Iridescent is a science and engineering nonprofit that works with low-income, minority students–preschool to high school–and their families to engage kids in STEM. Using a problem-solving, fail-often model, the global organization reaches 31,000 underserved students around the world with its family science programs, books that show how to make things, an engineering summer camp, and much more. Originally from India, Chklovski says on her website that in a developing country one cannot escape suffering and poverty. She founded Iridescent to show disadvantaged communities that there is a way out of poverty–and that way out is education.

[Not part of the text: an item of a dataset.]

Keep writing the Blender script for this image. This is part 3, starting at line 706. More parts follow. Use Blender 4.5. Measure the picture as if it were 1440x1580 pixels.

The New York Urban League, led by Rice, addresses issues of employment and education. One of 98 affiliates of the National Urban League, NYUL holds a STEM Academy every summer; it also holds “empowerment days,” on which high school students visit particular sites to broaden their idea of professional employment. In addition, NYUL has released an important booklet, A Parent’s Guide to STEM

, available at no cost for up to 20 copies or for download at NYUL’s website. It is essential reading, providing such information as how to get financial aid, debunking myths about STEM, and, perhaps my favorite, Cultivating a Love of Numbers, an article by a woman who flunked math and science classes through high school–and ended up becoming a professor of engineering. As I said, essential reading.

The Parent Institute for Quality Education, based in California, was started in 1987 when the organization’s founders approached parents of a predominantly Latino school in San Diego. The parents wanted to know how they could best support their children’s academic achievement. PIQE (pronounced PEA-cue) soon developed a program to help parents support their children’s school success. Now led by Valladolid, it has expanded throughout California and even as far east as Virginia. “We are replicating the model nationally,” Valladolid said. PIQE serves a diverse, though primarily Latino, low-income constituency. Valladolid says the organization has forged key academic partnerships to help eliminate barriers to access.

Be sure to explore these organizations’ websites. You may find information helpful in your own journey toward supporting STEM competence in the children you know.